Dussehra or Vijaya Dasami is an important Hindu festival. This day marks the triumph of Lord Rama over Demon king Ravana. On this day, Rama killed Ravana.It is celebrated by Indians every year in the Hindu Vikrami Calendar month of Ashwin (September / October).


Sankranthi is a festival that signifies the beginning of the harvest season for the farmers of India. Makar Sankranti is one of the most auspicious day for the Hindus, and is celebrated in almost all parts of the country in myriad cultural forms, with great devotion, fervor & gaiety. Lakhs of people take a dip in places like Ganga Sagar & Prayag and pray to Lord Sun. It is celebrated with pomp in southern parts of the country as Pongal, and in Punjab is celebrated as Lohri & Maghi. Gujarati's not only look reverentially up to the sun, but also offer thousands of their colorful oblations in the form of beautiful kites all over the skyline. They may be trying to reach upto their glorious God or bring about greater proximity with the one who represents the best. It is a day for which Bhishma Pitamah kept waiting to leave his mortal coil.
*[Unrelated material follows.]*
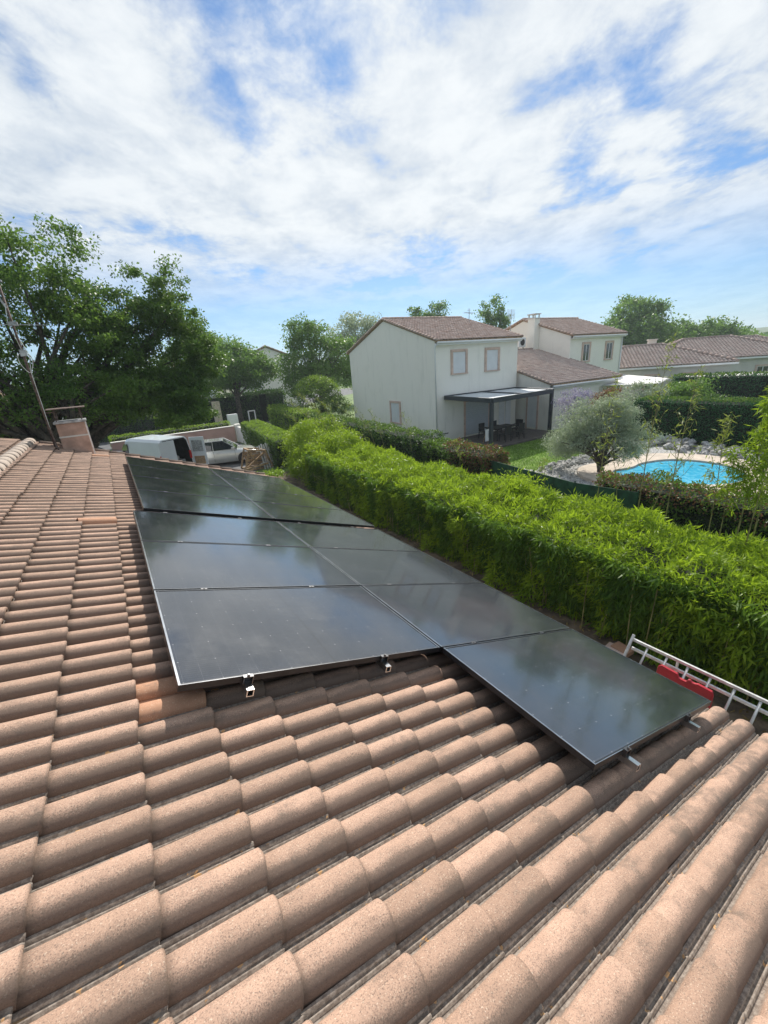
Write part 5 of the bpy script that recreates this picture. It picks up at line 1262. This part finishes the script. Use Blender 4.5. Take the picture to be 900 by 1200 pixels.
hedge('clipped_hedge', 'dark hedge across the road below the round tree', [(7.2, 46.5), (12.5, 44.5), (15.5, 47.0)], 2.0, 0.15, 20000, 0.16, 0.10, 'leaf_dark', seed=39, rough=0.16, core=0.2)
hedge('clipped_hedge', 'dark hedge behind the lantern pillar', [(-4.0, 45.0), (6.2, 45.5)], 1.8, -0.55, 14000, 0.16, 0.10, 'leaf_dark', seed=40, rough=0.16, core=0.2)

# arching bush by the gable
tree('arching_bush', 'dome shaped bush with a bright green crest beside the gable wall', 'bush', (14.4, 33.5, G), [(0, 0, 2.3, 2.2, 2.0, 1.9), (1.2, -.4, 1.4, 1.6, 1.5, 1.3)], 150, 95, 0.15, 'leaf_hedge', trunk_r=.12, clump=.42, seed=52, hollow=.7, trunk_h=.6)
P = rng.normal(size=(6500, 3)); P /= np.linalg.norm(P, axis=1)[:, None]; P = P[P[:, 2] > 0.35]; P = P * np.array([2.35, 2.1, 2.15]) + np.array([0, 0, 2.3]) + rng.normal(size=P.shape) * .08
v, f = leaves_np(P, .15, .08, rng, droop=.1, up=.8); link('crest', np_mesh('crest', v, f), bpy.data.objects['arching_bush'], M['leaf_bright'])

# green mesh fence
fn = empty('mesh_fence', (9.25, 6.0, G), 'low dark green mesh fence between the hedges', 'fence')
fx = [(9.55, 8.35), (9.2, 6.2), (8.95, 4.6), (9.2, 3.0)]
for a in range(3):
    mb = MB(); mb.bar((fx[a][0], fx[a][1], G + 0.72), (fx[a + 1][0], fx[a + 1][1], G + 0.72), 0.02, 1.42); mb.build('mesh_screen', M['mesh_green'], fn, world=True)
for x, y in fx: mb = MB(); mb.tube([(x + .03, y, G), (x + .03, y, G + 1.48)], .022, 6); mb.build('post', M['mesh_green'], fn, world=True)

# olive
tree('olive_tree', 'silvery olive tree with a forked trunk between the lawn and the pool', 'tree', (14.9, 7.15, G), [(0.1, 0.4, 2.05, 1.2, 1.15, 1.1), (-0.6, 1.1, 1.45, 0.85, 0.85, .9), (0.6, -0.6, 1.5, 0.9, 0.9, 1.0), (0.3, 0.0, 2.6, .8, .8, .65), (-.2, 1.9, 1.0, .5, .5, .5)], 280, 165, 0.10, 'leaf_olive', trunk_r=0.13, clump=0.31, seed=53, limbs=24, hollow=0.15, trunk_h=0.45, aspect=0.24)
tree('flowering_bush', 'pale purple flowering bush at the foot of the low wing', 'bush', (21.6, 12.9, G), [(0, 0, 2.2, 1.1, .9, .75), (.3, -.2, 1.2, .8, .8, .9)], 70, 90, .1, 'flower', trunk_r=.06, clump=.35, seed=54, hollow=.5, trunk_h=.9)
tree('garden_shrub', 'grey green shrub in front of the white canopy', 'shrub', (26.3, 11.2, G), [(0, 0, 1.6, 1.5, 1.2, 1.1)], 60, 100, .13, 'leaf_olive', trunk_r=.07, clump=.42, seed=55, hollow=.5, trunk_h=.7)
tree('garden_shrub', 'rounded green shrub right of the white canopy', 'shrub', (28.5, 9.6, G), [(0, 0, 1.5, 1.7, 1.5, 1.3)], 80, 100, .15, 'leaf_tree2', trunk_r=.07, clump=.45, seed=56, hollow=.5, trunk_h=.7)
tree('garden_shrub', 'reddish shrub at the left foot of the white canopy', 'shrub', (24.9, 12.7, G), [(0, 0, 1.7, 1.2, .9, .8)], 50, 80, .12, 'leaf_red', trunk_r=.06, clump=.38, seed=57, hollow=.5, trunk_h=.8)
tree('garden_shrub', 'low green shrub by the fence below the far outbuilding', 'shrub', (40.5, 8.0, G), [(0, 0, 1.7, 2.2, 1.8, 1.2)], 60, 80, .2, 'leaf_tree2', trunk_r=.08, clump=.6, seed=58, hollow=.5, trunk_h=.7)

# trees
GT = 'trees around the neighbourhood'
tree('walnut_tree', 'tall walnut tree whose crown fills the left edge behind the chimney', 'tree', (-2.9, 16.6, G),
     [(0.5, 0.2, 8.4, 1.9, 1.9, 1.9), (-1.6, 0, 7.2, 1.9, 2.0, 2.0), (1.6, 0, 6.7, 1.3, 1.6, 1.6), (-3.6, 0, 5.6, 2.2, 2.2, 2.3), (-0.3, -0.3, 5.1, 2.2, 2.0, 1.1), (-3.4, -.6, 4.0, 2.4, 2.0, 1.0), (1.6, 0, 4.6, 1.6, 1.6, 1.0)], 450, 190, 0.115, 'leaf_tree', trunk_r=0.30, clump=0.40, seed=61, limbs=40, hollow=0.1, trunk_h=2.9, group=GT)
tree('walnut_tree', 'walnut tree leaning over the white van, its lowest boughs touching the roof line', 'tree', (-3.5, 18.4, G),
     [(4.6, -0.6, 7.6, 1.5, 1.3, 1.6), (3.1, -.8, 6.0, 1.5, 1.5, 1.5), (5.5, -1.0, 6.0, 1.1, 1.2, 1.2), (4.8, -1.2, 4.7, 1.6, 1.5, 1.0), (2.6, -.6, 4.4, 1.7, 1.5, 1.0), (4.5, -1.6, 3.6, 1.3, 1.2, .5), (2.6, -.6, 7.2, 1.2, 1.2, 1.2)], 400, 190, 0.115, 'leaf_tree', trunk_r=0.26, clump=0.34, seed=62, limbs=36, hollow=0.1, trunk_h=2.9, group=GT)
mb = MB(); mb.tube([(-3.0, 16.6, G + 1.6), (-4.3, 16.2, G + 2.8), (-6.2, 15.6, G + 4.2)], [.2, .16, .08], 8); mb.build('bough', M['bark'], bpy.data.objects['walnut_tree'], world=True, smooth=True)
tree('leafy_tree', 'low dark tree glimpsed left of the antenna mast', 'tree', (-7.5, 24.0, G), [(0, 0, 3.4, 2.6, 2.2, 2.2)], 120, 90, .2, 'leaf_dark', trunk_r=.2, clump=.7, seed=63, group=GT)
tree('leafy_tree', 'bluish green tree rising behind the walnut, above the street lamp', 'tree', (10.2, 60.0, G), [(0, 0, 8.2, 3.4, 3.4, 3.8), (2.5, 0, 6.5, 2.5, 2.5, 2.8), (-3, 0, 6.0, 2.8, 2.8, 2.8)], 190, 75, .34, 'leaf_tree2', trunk_r=.35, clump=.95, seed=64, group=GT, trunk_h=3)
tree('leafy_tree', 'round dark tree with a visible forked trunk above the far hedge', 'tree', (9.6, 42.4, G), [(0.2, 0, 6.0, 3.4, 3.0, 2.2), (-1.9, 0, 5.2, 1.8, 1.8, 1.5), (2.4, 0, 5.3, 1.9, 1.8, 1.5)], 210, 80, .26, 'leaf_tree2', trunk_r=.24, clump=.75, seed=65, group=GT, trunk_h=3.6, limbs=20)
tree('leafy_tree', 'broad green tree left of the cream gable', 'tree', (17.7, 39.5, G), [(0, 0, 6.2, 3.5, 3.0, 3.0), (-1.2, 0, 8.3, 1.9, 1.9, 1.6), (2.2, 0, 5.3, 2.6, 2.4, 2.4), (-2.3, 0, 5.0, 1.9, 1.9, 2.3)], 300, 80, .25, 'leaf_tree2', trunk_r=.3, clump=.72, seed=66, group=GT, trunk_h=2.4)
tree('leafy_tree', 'wispy grey green tree just left of the gable peak', 'tree', (31.5, 54.5, G), [(0, 0, 11.0, 2.6, 2.6, 2.2), (2.9, 0, 10.2, 2.0, 2.0, 1.8), (-2.3, 0, 9.2, 2.2, 2.2, 2.2), (0, 0, 7.5, 3.6, 3, 2.5)], 150, 60, .32, 'leaf_olive', trunk_r=.3, clump=.8, seed=67, group=GT, trunk_h=5.5, hollow=.1)
tree('leafy_tree', 'twin topped tree peeping over the ridge of the pergola house', 'tree', (43.2, 52.0, G), [(-1.6, 0.6, 11.8, 1.3, 1.3, 1.6), (1.2, -.6, 12.1, 1.3, 1.3, 1.7), (0, 0, 10, 2.6, 2.2, 2.5)], 110, 60, .34, 'leaf_tree2', trunk_r=.3, clump=.7, seed=68, group=GT, trunk_h=6)
tree('leafy_tree', 'slender upright tree between the two ridges', 'tree', (50.0, 45.6, G), [(0, 0, 11.6, 1.6, 1.6, 2.2), (.6, -.4, 9.3, 2.0, 2.0, 2.2)], 90, 60, .34, 'leaf_tree2', trunk_r=.3, clump=.65, seed=69, group=GT, trunk_h=6)
tree('leafy_tree', 'large rounded tree rising above the hip roofed bungalows', 'tree', (75.5, 38.0, G), [(2, -.5, 9.0, 4.6, 4.6, 4.2), (0, 0, 6.0, 6.5, 6, 4.0), (-4, 1, 5.5, 3.8, 3.5, 3.5), (6, -2, 6, 4, 4, 3)], 420, 60, .5, 'leaf_tree2', trunk_r=.4, clump=1.1, seed=70, group=GT, trunk_h=3)
tree('leafy_tree', 'lower spreading tree right of the largest rounded one', 'tree', (93.0, 34.0, G), [(-2, .5, 5.8, 4.8, 4, 3.0), (3.5, -1, 5.5, 4.2, 4, 2.9), (7, -3, 4.6, 3.5, 3, 2.4)], 260, 60, .5, 'leaf_tree2', trunk_r=.4, clump=1.1, seed=71, group=GT, trunk_h=2.5)
tree('leafy_tree', 'dark purplish tree beside the two storey block', 'tree', (58.5, 33.5, G), [(0, 0, 3.7, 2.6, 2.6, 2.2)], 90, 60, .34, 'leaf_dark', trunk_r=.2, clump=.8, seed=72, group=GT, trunk_h=2)
tree('leafy_tree', 'bushy tree between the crate hedge and the far road', 'tree', (5.0, 55.0, G), [(0, 0, 3.6, 4.5, 3, 2.4), (-5, 0, 3.8, 4, 3, 2.6)], 150, 60, .32, 'leaf_tree2', trunk_r=.25, clump=.9, seed=73, group=GT, trunk_h=2)
# far wooded band: reads as one mass
P = []
for k in range(900):
    a = rng.uniform(R(-30), R(100)); d = rng.uniform(120, 520); h = rng.uniform(3, 6.5) * (1 if rng.random() < .9 else 1.3)
    zg = G
    c = np.array([math.sin(a) * d, math.cos(a) * d, zg + h * .6])
    kk = 60; q = rng.normal(size=(kk, 3)); q /= np.linalg.norm(q, axis=1)[:, None]; P.append(c + q * np.array([h * .9, h * .9, h * .6]) * rng.uniform(.7, 1.1, size=(kk, 1)))
P = np.concatenate(P); v, f = leaves_np(P, 2.0, 1.5, rng, droop=0, up=.6)
o = link('treeline', np_mesh('treeline', v, f), None, M['leaf_tree2']); tag(o, 'distant band of woods along the horizon', 'woods', kind='stuff')
# ragged grass tufts on the ground by the roof's far gable
P = np.concatenate([rng.uniform([1.3, 9.3, -0.86], [2.2, 9.9, -0.72], size=(900, 3))]); v, f = leaves_np(P, .08, .035, rng, droop=0, up=.5)
o = link('fallen_leaves', np_mesh('fallen_leaves', v, f), None, M['leaf_bright']); tag(o, 'yellow green leaves caught on the far corner of the roof', 'leaves', kind='stuff')

# ------------------------------------------------------------------ haze in the air
mt = bpy.data.materials.new('air_haze'); mt.use_nodes = True; mt.node_tree.nodes.clear(); T = NT(mt.node_tree)
pvn = T.new('ShaderNodeVolumePrincipled'); pvn.inputs['Density'].default_value = 0.0007; pvn.inputs['Color'].default_value = (0.80, 0.90, 0.97, 1); pvn.inputs['Anisotropy'].default_value = 0.3
om = T.new('ShaderNodeOutputMaterial'); T.put(om.inputs['Volume'], pvn.outputs[0])
mb = MB(); mb.box(-1600, 1600, -1600, 1600, G - 2.6, 45.0); o = mb.build('haze', mt); tag(o, 'thin bluish haze hanging over the distant trees', 'haze', kind='stuff')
Makar Sankranti is the day when the glorious Sun-God of Hindus begins its ascendancy and entry into the Northern Hemisphere. Sun for the Hindus stands for Pratyaksha-Brahman - the manifest God, who symbolizes, the one, non-dual, self-effulgent, glorious divinity blessing one & all tirelessly. Sun is the one who transcends time and also the one who rotates the proverbial Wheel of Time. The famous Gayatri Mantra, which is chanted everyday by every faithful Hindu, is directed to Sun God to bless them with intelligence & wisdom. Sun not only represents God but also stands for an embodiment of knowledge & wisdom. Lord Krishna reveals in Gita that this manifested divinity was his first disciple, and we all know it to be indeed a worthy one too. No Sundays for the Sun, may be because one who revels in its very 'being', the very essence of his own Self, is always in the Sunday mood.